As a crusading journalist, Sage developed a reputation
for his hard-hitting and brash style of investigative
reporting on Hub City's KBEL-TV evening news. Sage worked
hard at exposing the crime that plagued the city, but his
efforts proved almost useless against the tidal wave of
corruption that threatened to engulf the city.
Sage yearned to take more direct action in the fight
against crime, but it wasn't until his former University
professor, Aristotle Rodor, came to him with information
on Dr. Arby Twain , a doctor then under Sage's
investigative scrutiny, that this was possible. Rodor and
Twain had co-developed Pseudoderm, a revolutionary
artificial skin which, due to an impurity in the gas that
binds it to real skin, often proved fatal to its
recipients. The two men agreed to abandon the flawed
formula, but Rodor possessed information that Twain was
attempting to sell Pseudoderm to Third World Nations.

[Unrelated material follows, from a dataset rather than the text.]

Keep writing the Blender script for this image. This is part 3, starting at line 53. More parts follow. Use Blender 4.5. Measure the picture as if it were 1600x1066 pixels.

Sage decided to personally go after Twain and, at Rodor's
suggestion, donned a mask of Pseudoderm to hide his
well-known features from view. Rodor's gas bonded the
mask to Sage's face, obliterating his features and
leaving him a nameless, faceless enigma who came to be
known as The Question.
Under the tutelage of a wheelchair-bound man he knows
only as "Richard," Sage developed his fighting
skills and learned a philosophy of life that was to shape
his moral and ethical behavior from that day forward.
Sage possesses an insatiable curiosity about the world.
This same quest for knowledge, and thirst for justice has
led him into the field of investigative journalism, and
has driven him to seek out the answers to his own
philosophical dillemas as The Question.